Altro gruppo caratterizzato da atmosfere decisamente dark e sequenze ritmiche martellanti è quello dei Factory Floor (prodotti dalla label di James Murphy, frontman degli LCD Soundsystem). Un suono scarno, un acid house che non lascia spazio a incursioni melodiche, una techno minimale figlia comunque del post punk che caratterizzava la band in precedenza. Ma di lì a poco il pubblico è già proiettato verso l’ultimo live del main stage: Apparat, che si esibirà in un dj set. Purtroppo anche in questo caso, come per Gold Panda, le aspettative degli appassionati vengono deluse. Manca l’anima di Apparat, quel romanticismo che lo contraddistingue: il dj set è fatto per ballare, brani monotoni che si susseguono senza alcuno sprazzo di originalità.

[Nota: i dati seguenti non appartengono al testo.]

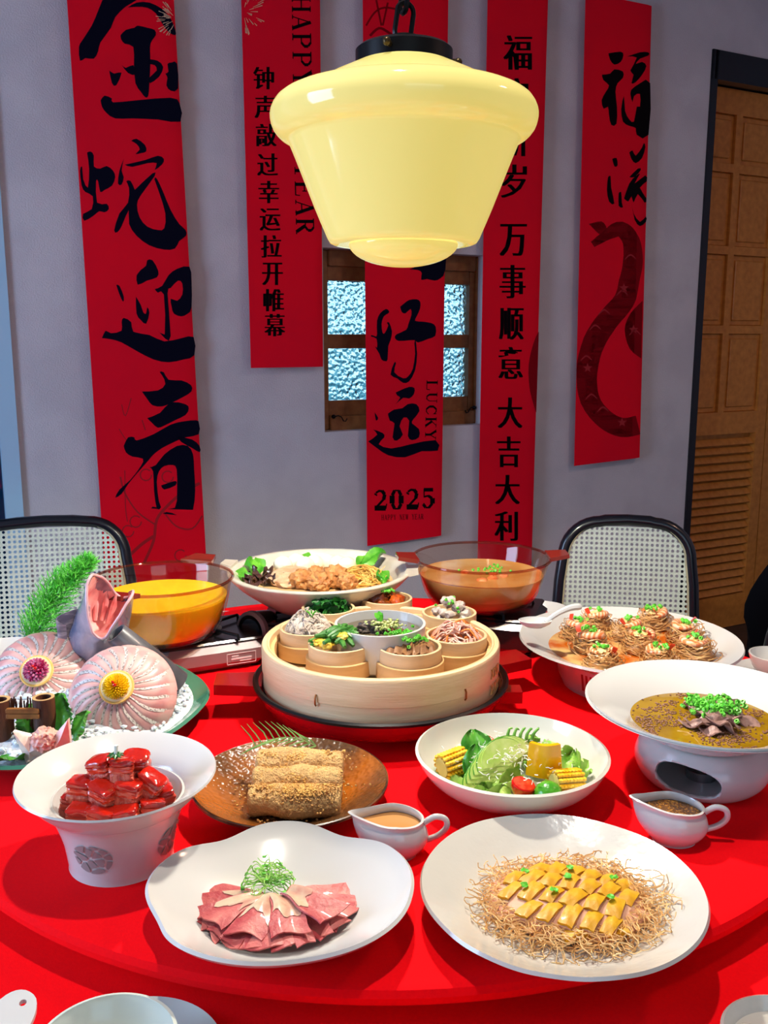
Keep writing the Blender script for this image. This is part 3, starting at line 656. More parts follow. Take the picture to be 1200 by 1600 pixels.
# recessed downlight above the front half of the table
dl = thing('downlight', 'small round ceiling downlight above the front of the table', 'lamp', (-.03, .92, CEIL))
MB().lathe([(.045, -.001), (.06, -.001), (.06, -.006), (.045, -.01), (.042, -.004), (.045, -.001)], 40).build('trim_ring', white, dl)
MB().lathe([(0, -.002), (.043, -.002), (.043, -.004), (0, -.004)], 32).build('lens', M('lens', (240, 236, 226), .3), dl)
dd = bpy.data.lights.new('downlight_beam', 'SPOT'); dd.energy = 94; dd.color = (1.0, .93, .82); dd.spot_size = math.radians(74); dd.spot_blend = .5; dd.shadow_soft_size = .03
do = bpy.data.objects.new('downlight_beam', dd); col.objects.link(do); do.location = (-.03, .92, CEIL - .04)
# a dark garment by the right edge
g = MB().sheet(cloak, 24, 20, th=.03).build('draped_garment', M('navy_fabric', (5, 6, 12), .95, spec=.1), loc=(1.13, 2.10, 0), rz=math.radians(-20))
tag(g, 'dark navy garment at the right edge beside the louvred door', 'garment')
# ------------------------------------------------------------------ steamer set on the red electric pan
PC = Vector((-.005, 1.335, T))
enamel = M('red_enamel', (150, 8, 16), .22, coat=.5); pan_black = M('pan_black', (14, 13, 13), .4)
pan = thing('electric_pan', 'round red electric pan with two flat handles under the bamboo steamer', 'pan', PC)
MB().lathe([(0, .018), (.16, .018), (.176, .024), (.186, .040), (.191, .050), (.187, .053), (.182, .050), (.182, .045), (.17, .040), (0, .040)], 96).build('body', enamel, pan)
MB().lathe([(.1835, .049), (.1915, .0495), (.192, .053), (.189, .0555), (.1835, .0535)] + [(.1835, .049)], 96).build('rim', pan_black, pan)
MB().lathe([(0, .040), (.181, .041), (.181, .043), (0, .0425)], 64).build('cooking_plate', pan_black, pan)
for a in (.6, 1.9, 3.7, 5.3): MB().lathe([(0, 0), (.014, 0), (.016, .02), (0, .02)], 16, c=(.13 * math.cos(a), .13 * math.sin(a), 0)).build('foot', pan_black, pan)
for sg, ang in ((-1, PI + .08), (1, .38)):
    Mx = TR((0, 0, 0), z=ang)
    h = MB().sheet(lambda u, v: (.178 + .07 * v, (u - .5) * (.062 - .012 * v), .036 + .002 * v), 6, 6, th=.016, mat=Mx).build('handle', enamel, pan)
MB().box((.19, -.02, .03), (.04, .03, .018), rz=0).build('socket', enamel, pan)
st = thing('bamboo_steamer', 'large round bamboo steamer tray holding small steamers', 'steamer', PC)
SR = .176; b0, b1 = .045, .111
MB().lathe([(SR - .012, b0), (SR, b0), (SR, b0 + .026), (SR - .001, b0 + .0265)] + [(SR - .012, b0 + .0265), (SR - .012, b0)], 120).build('lower_band', bamboo2, st)
MB().lathe([(SR - .010, b0 + .027), (SR + .0015, b0 + .027), (SR + .0018, b1 - .004), (SR, b1 - .001), (SR - .004, b1), (SR - .006, b1 - .002), (SR - .0075, b1), (SR - .010, b1 - .002), (SR - .010, b0 + .027)], 120).build('upper_band', bamboo2, st)
MB().lathe([(SR - .017, b0 + .02), (SR - .0105, b0 + .02), (SR - .0105, b1 - .010), (SR - .013, b1 - .008), (SR - .017, b1 - .010), (SR - .017, b0 + .02)], 120).build('inner_hoop', bamboo, st)
for i in range(15):
    y = -.15 + i * .0215; hw = math.sqrt(max(0, (SR - .019) ** 2 - y * y))
    MB().box((0, y, b0 + .022), (2 * hw, .017, .005)).build('floor_slat', bamboo2, st, smooth=False)
brass = M('copper_pin', (150, 92, 40), .4, metal=.6)
for px, py in ((498, 1086), (735, 1074)):
    a = -PI / 2 + (px - 597) / 390 * 2.0
    x, y = (SR + .002) * math.cos(a), (SR + .002) * math.sin(a)
    MB().tube([(x, y, b0 + .022), (x * 1.012, y * 1.012, b0 + .025), (x * 1.012, y * 1.012, b0 + .034), (x, y, b0 + .038)], .0013, 5).build('pin', brass, st)
mb = MB(); rr = random.Random(3)
for a in (-.5, -.43, -.36):
    for zz in (.062, .085):
        x0, y0 = (SR + .003) * math.cos(a), (SR + .003) * math.sin(a); a2 = a + rr.uniform(.03, .07)
        mb.tube([(x0, y0, zz - .007), ((SR + .003) * math.cos(a2), (SR + .003) * math.sin(a2), zz + .007)], .001, 4)
        mb.tube([(x0, y0, zz + .007), ((SR + .003) * math.cos(a2), (SR + .003) * math.sin(a2), zz - .007)], .001, 4)
mb.build('lashing', M('rattan', (196, 146, 82), .6), st)

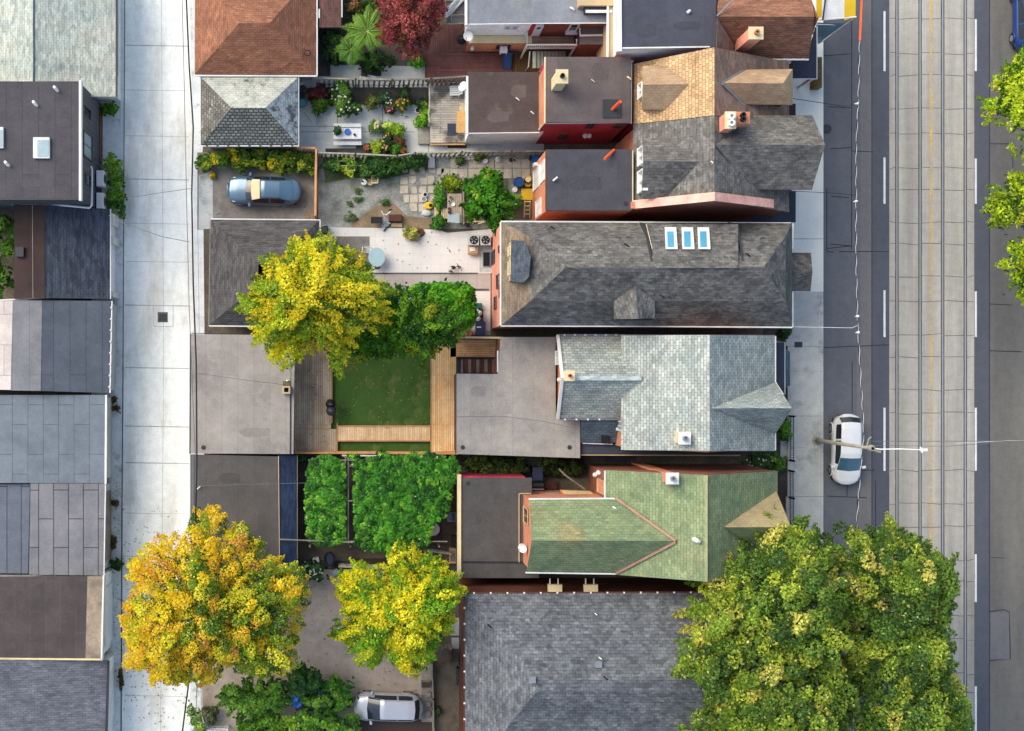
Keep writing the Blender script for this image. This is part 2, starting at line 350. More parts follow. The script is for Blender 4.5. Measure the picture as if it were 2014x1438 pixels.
# sidewalk, 0.13 m above the road
b = MB()
def sw(p, m): b.prism([tuple(W(x, y))[:2] for x, y in p], -.05, .13, m)
sw(R(1545, -300, 1618, 372), 1); sw(R(1555, 372, 1618, 574), 1); sw(R(1545, 574, 1618, 681), 0); sw(R(1548, 681.6, 1618, 818), 0); sw(R(1548, 818.6, 1618, 976), 0); sw(R(1545, 976.6, 1618, 1900), 0)
tag(b.build('sidewalk', [M['sidewalk'], M['sidewalk_new']]), kind='structure')
b = MB()
for p in (R(1555, 469.5, 1617, 471), R(1590, 888, 1618, 889), R(1552, 880, 1590, 881), R(1600, 855, 1601, 880), R(1600, 855, 1618, 856), R(1552, 1060, 1618, 1061), R(1552, 730, 1618, 730.8)):
    b.face(ccw([W(*q) for q in p], .135))
tag(b.build('sidewalk_joint', M['joint']), kind='structure')
# yard surfaces
sheet('parking_pad', [[(388, 300), (626, 296), (626, 440), (388, 452)]], .004, [M['pad'], M['patio_grey'], M['dirt_brown']], extra=[(2, R(600, 415, 624, 432)), (1, [(391, 345), (418, 335), (419, 450), (391, 451)])])
sheet('garden_soil', [R(622, -80, 840, 158), R(900, 885, 1250, 940)], .0, [M['yard_dark'], M['patio_grey']], extra=[(1, R(650, 128, 710, 156)), (1, R(750, 130, 838, 156))])
sheet('patio', [[(580, 150), (1070, 150), (1070, 300), (580, 300)]], .003, [M['patio_grey'], M['joint_dark'], M['soil'], M['yard_dark']],
      extra=[(1, R(663, 215, 664.3, 245)), (1, R(586, 248, 655, 249)), (1, R(712, 259, 815, 260)), (1, R(752, 210, 753, 300)), (1, R(590, 259, 655, 260)), (1, R(842, 280, 843, 300)),
             (3, R(640, 172, 845, 206)), (3, R(700, 286, 800, 302)), (3, R(640, 292, 700, 302)), (2, R(880, 283, 918, 292))])
b = MB()
sheet('back_yard', [[(622, 300), (1080, 300), (1080, 450), (622, 450)]], .004, [M['dirt'], M['dirt_brown'], M['groundcover'], M['alley']],
      extra=[(1, [(740, 405), (775, 400), (800, 425), (850, 430), (852, 450), (700, 450), (690, 440)]), (2, [(634, 306), (850, 306), (840, 335), (790, 345), (760, 352), (700, 350), (640, 360)]), (3, R(1010, 390, 1060, 432)), (3, R(908, 352, 1000, 440))])
sheet('tiled_patio', [[(628, 447), (790, 449), (860, 452), (880, 458), (972, 450), (972, 537), (720, 537), (628, 537)]], .01, [M['patio_tile'], M['patio_grey'], M['pad'], M['alley']],
      extra=[(2, R(655, 465, 727, 536)), (1, R(943, 488, 968, 535))])
sheet('patio_path', [[(628, 537), (965, 537), (965, 660), (628, 660)]], .006, [M['patio_strip'], M['joint_dark'], M['white_wall'], M['patio_tile']],
      extra=[(1, R(720, 536.4, 940, 539.5)), (1, R(905, 568, 962, 572)), (3, R(905, 573, 964, 650))])
sheet('narrow_passage', [R(965, 640, 1560, 668), R(905, 1128, 1560, 1175)], .004, [M['alley'], M['joint_dark']], extra=[(1, R(x, 642, x + 2.5, 666)) for x in range(984, 1500, 22)])
sheet('vine_yard', [[(578, 893), (905, 890), (905, 1150), (578, 1150)]], .002, [M['yard_dark'], M['alley'], M['soil']], extra=[(1, [(585, 1063), (905, 1075), (905, 1110), (585, 1100)]), (1, R(870, 950, 904, 1070)), (2, R(690, 1098, 790, 1112))])
sheet('parking_lot', [[(395, 1135), (600, 1120), (852, 1120), (852, 1500), (395, 1500)]], .006, [M['lot'], M['soil'], M['concrete_block']], extra=[(1, R(700, 1415, 850, 1500)), (2, R(829, 1300, 850, 1420))])
sheet('side_alley', [[(852, 1140), (916, 1140), (916, 1500), (852, 1500)]], .008, [M['alley'], M['joint_dark'], M['patio_grey']], extra=[(1, R(882, 1251, 910, 1253)), (2, R(886, 1215, 909, 1250)), (2, R(888, 1254, 909, 1276))])
sheet('front_garden', [R(1500, 640, 1553, 1040)], .006, [M['yard_dark'], M['sidewalk']], extra=[(1, R(1535, 860, 1552, 900))])
# catch basin set in the lane
c = W(320, 624)
t = thing('catch_basin', 'square iron catch basin grate set in the pale lane', 'drain grate', (c.x, c.y, 0))
b = MB(); b.box(c.x - .33, c.x + .33, c.y - .33, c.y + .33, -.1, .012); b.build('frame', M['joint_dark'], t)
b = MB()
for i in range(7): b.box(c.x - .25 + i * .075, c.x - .25 + i * .075 + .04, c.y - .22, c.y + .22, .0, .02)
b.build('grate', M['black'], t)
# ---------------------------------------------------------------- building kit (pixel corners at their own heights -> world)
def slabs(parent, name, mat, planes, t=.12, ms=None):
    b = MB()
    for p in planes: b.slab([W(*q) for q in p], t, 0, 1 if ms else None)
    return b.build(name, [mat, ms] if ms else mat, parent)
def XY(px, py, h): v = W(px, py, h); return (v.x, v.y)
def walls(parent, mat, px, h, inset=.2, z0=-.05, top=None, name='wall'):
    P = [Vector(XY(x, y, h)) for x, y in px]; n = len(P)
    a = sum(P[i].x * P[(i + 1) % n].y - P[(i + 1) % n].x * P[i].y for i in range(n))
    if a < 0: P = P[::-1]
    out = []
    for i in range(n):
        d1 = (P[i] - P[i - 1]).normalized(); d2 = (P[(i + 1) % n] - P[i]).normalized()
        n1 = Vector((-d1.y, d1.x)); n2 = Vector((-d2.y, d2.x))
        bis = n1 + n2; bis = bis / max(bis.dot(n1), .2) * 1.0
        out.append(P[i] + bis * inset)
    return MB().prism([(p.x, p.y) for p in out], z0, (h - .13) if top is None else top).build(name, mat, parent)
def gutter(parent, lines, r=.07, mat=None, name='gutter', drop=.05):
    for l in lines: o = MB().tube([W(x, y, z) - Vector((0, 0, drop)) for x, y, z in l], r, 4).build(name, mat or M['white_trim'], parent)
    return o
def brackets(parent, a, c, n, mat=None):
    for i in range(n):
        t = (i + .5) / n; p = W(*a).lerp(W(*c), t); MB().box(p.x - .05, p.x + .05, p.y - .05, p.y + .05, p.z - .02, p.z + .05).build('gutter_bracket', mat or M['white_trim'], parent)
def parapet(parent, pts, wdt, z0, z1, mat, name='parapet', closed=False):
    b = MB(); P = [Vector(XY(x, y, z1)) for x, y in pts]
    n = len(P)
    for i in range(n if closed else n - 1):
        p, q = P[i], P[(i + 1) % n]; d = (q - p); L = d.length
        b.obox(((p.x + q.x) / 2, (p.y + q.y) / 2), L + wdt, wdt, z0, z1 + .004 * i, math.atan2(d.y, d.x))
    return b.build(name, mat, parent)
def win(parent, p, q, z0, z1, out, fm='white_trim', gm='glass_dark', fw=.07, mull=1, dep=.05, bars=0):
    """window on the vertical wall line p-q (world xy), out = outward unit normal"""
    p, q, o = Vector(p), Vector(q), Vector(out); d = (q - p).normalized(); L = (q - p).length; rot = math.atan2(d.y, d.x)
    b = MB()
    def bar(s0, s1, a, c, dp):
        m = p + d * (s0 + s1) / 2 + o * dp / 2; b.obox((m.x, m.y), s1 - s0, dp, a, c, rot)
    bar(0, L, z0, z0 + fw, dep + .04); bar(0, L, z1 - fw, z1, dep); bar(0, fw, z0 + fw, z1 - fw, dep); bar(L - fw, L, z0 + fw, z1 - fw, dep)
    for i in range(mull): s = L * (i + 1) / (mull + 1); bar(s - fw / 3, s + fw / 3, z0 + fw, z1 - fw, dep * .8)
    for i in range(bars): s = z0 + (z1 - z0) * (i + 1) / (bars + 1); bar(fw, L - fw, s - fw / 3, s + fw / 3, dep * .7)
    f = b.build('window', M[fm], parent)
    b = MB(); m = p + d * L / 2 + o * .012; b.obox((m.x, m.y), L - fw, .024, z0 + fw / 2, z1 - fw / 2, rot); b.build('pane', M[gm], f)
    return f
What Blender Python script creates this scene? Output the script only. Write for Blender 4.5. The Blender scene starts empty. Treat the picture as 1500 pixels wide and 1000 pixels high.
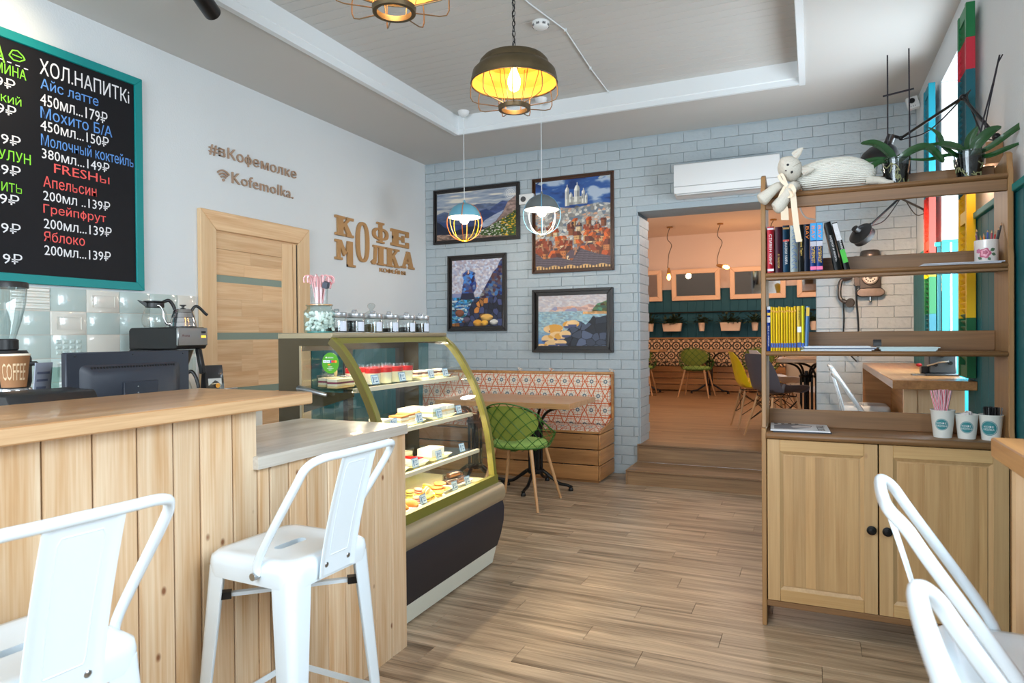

Il roBOt nel complesso costituisce un evento quasi unico nel suo genere nel panorama italiano che, si sa, non è troppo aperto a sperimentazioni originali. Ha dalla sua un richiamo internazionale e un pubblico sempre più attento, curioso ed esigente. L'unico appunto è quello di lasciare in futuro maggiore spazio a una musica elettronica fatta per essere ascoltata e compresa, non solo per essere ballata: anche nel bel mezzo di un festival, infatti, è sempre piacevole lasciarsi avvolgere e incantare da suoni sintetici in grado di risvegliare la memoria.